Guerrilla copyediting Simon Heffer

This has become by far my most popular tweet ever:

But I need to say a bit more about it.

First of all, I must confess a stupid mistake: I got the book title wrong. This page is from Heffer’s 2011 book Strictly English. Simply English, which came out this year, is largely an adaptation of the earlier book, and this passage from Strictly does appear in Simply, but split into two entries (‘Fillers’ and ‘Redundant words’). Sorry for the mistake. I must have got confused during my googling.

A good copyeditor pays close attention to detail, and here I failed. Muphry’s law strikes again!

Secondly, among the replies I got were several people who thought the book was actually like that. They thought I was endorsing Heffer’s witty graphical way of making his point rather than showing that he ignores his own advice.

So, to clarify: Heffer’s book looks like this. The crossings-out are mine.

What seems obvious to one person may not be obvious to another. The sarcasm of “Well, he’s convinced me” wasn’t clear to everyone.

Thirdly, the actual cuts.

Some people suggested further edits that could be made, and I agree – this was just a quick-and-dirty job to make one point.

Other people suggested some of my cuts went too far. Again, probably true. There are shades of meaning that I might be blurring – though not, I think, important ones.

And not all my cuts were filler as Heffer defines it: I also cut waffle. But enough of them were filler to show that he, like many other writers of language guides, doesn’t follow his own advice.

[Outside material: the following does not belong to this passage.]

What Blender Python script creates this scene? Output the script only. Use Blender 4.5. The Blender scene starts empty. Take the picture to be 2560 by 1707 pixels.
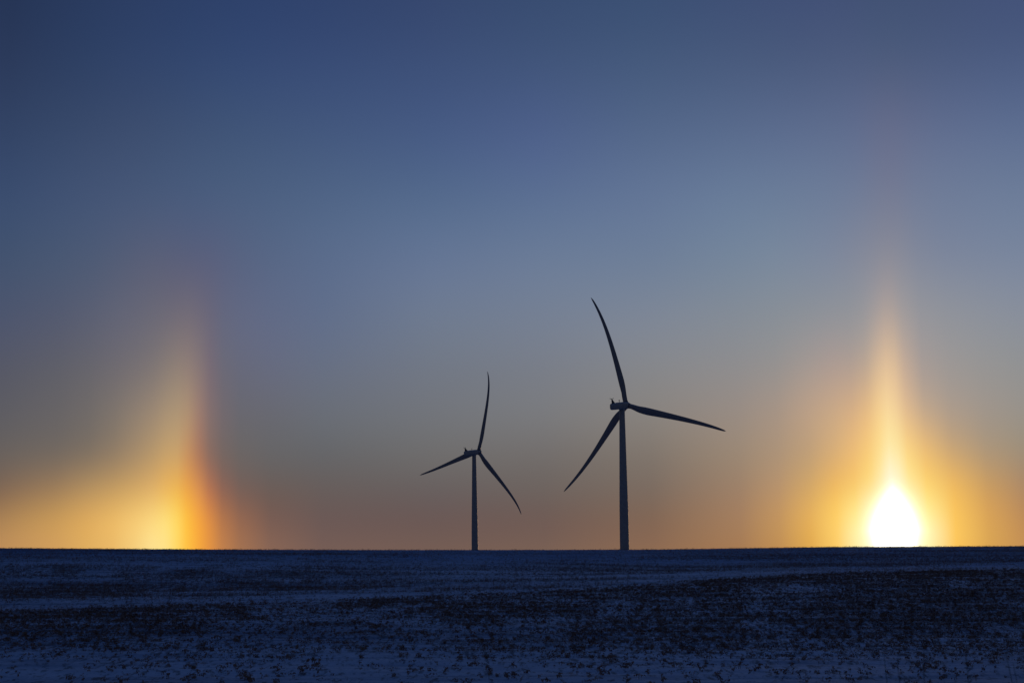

Whether that’s a fault in his writing or a fault in his advice – or a bit of both – you can judge for yourself. Personally, I don’t think filler words are “unpardonable” and I don’t think you should cut every word that isn’t needed to preserve meaning and clarity. Redundancies may improve the rhythm or allow flashes of the author’s personality to shine through. Some of his sentences simply read better without the kind of cuts he claims to insist on.

And finally: yes, doing something like this is a bit cheeky. But Heffer is a big boy and sales of either of his books vastly exceed my retweets. He’ll be OK.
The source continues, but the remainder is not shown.